Published on Friday19thApril2013

Quinn & Creighton mark the anniversary of the liberation of the Bergen- Belsen concentration camp

(l-r) Minister Creighton, Francis Jacobs, Head of the European Parliament Information Office in Ireland Holocaust survivor, Tomi Reichental, Peter Cassells, Chairperson of the Holocaust Education Trust Ireland, Minister Quinn,Mary Banotti, founding trustee, HETI.

(l-r) Minister Creighton, Francis Jacobs, Head of the European Parliament Information Office in Ireland Holocaust survivor, Tomi Reichental, Peter Cassells, Chairperson of the Holocaust Education Trust Ireland, Minister Quinn,Mary Banotti, founding trustee, HETI.

Education Minister Ruairi Quinn and European Affairs Minister Lucinda Creighton today marked the anniversary of the liberation of the Bergen- Belsen concentration camp in an event organised by the European Parliament Office in Ireland together with the Holocaust Education Trust Ireland.
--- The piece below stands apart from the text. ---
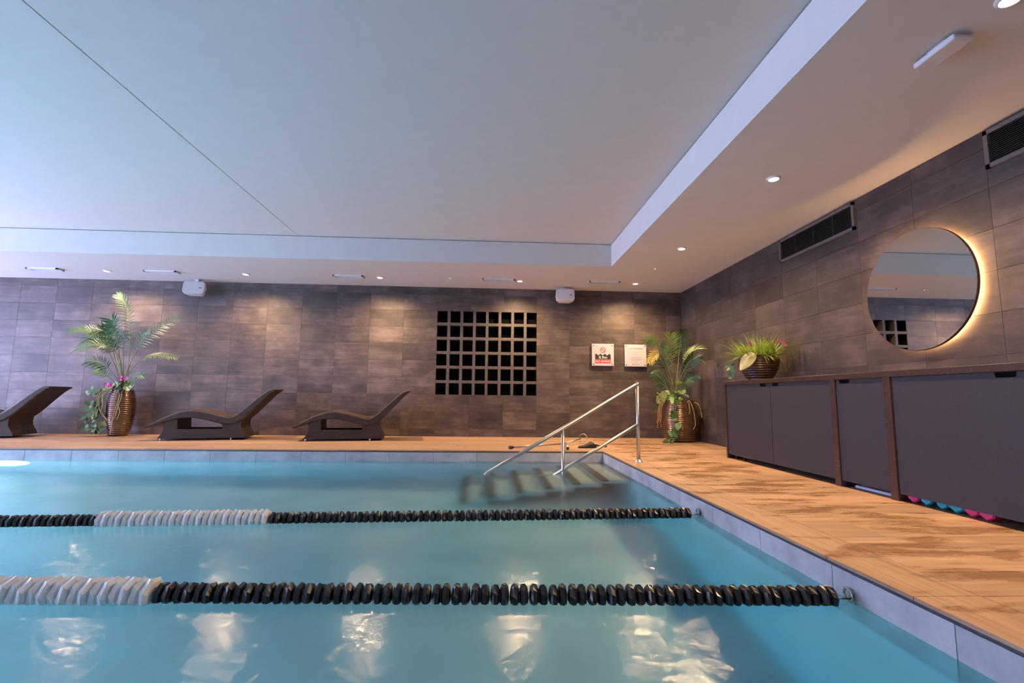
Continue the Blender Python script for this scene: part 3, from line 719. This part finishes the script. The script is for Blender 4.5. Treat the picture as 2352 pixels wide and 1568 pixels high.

Holocaust survivor Tomi Reichental relateed his personal experiences at the event.

Tomi Reichental was born in Piestany, Slovakia in 1935 and was nine years old when he was captured by the Nazis in 1944. He was deported to Bergen-Belsen concentration camp along with his mother, brother, grandmother, aunt and cousin. His parents, brother, aunt and cousin survived the war, but his grandmother passed away in Belsen. Thirty five members of Tomi’s family perished in the Holocaust.

‘I Was A Boy in Belsen’, Tomi’s memoir, was published in 2011 and his story made into an award winning film by director Gerry Gregg. Tomi has lived in Ireland since 1959 and regularly talks to Irish schools about his wartime experiences.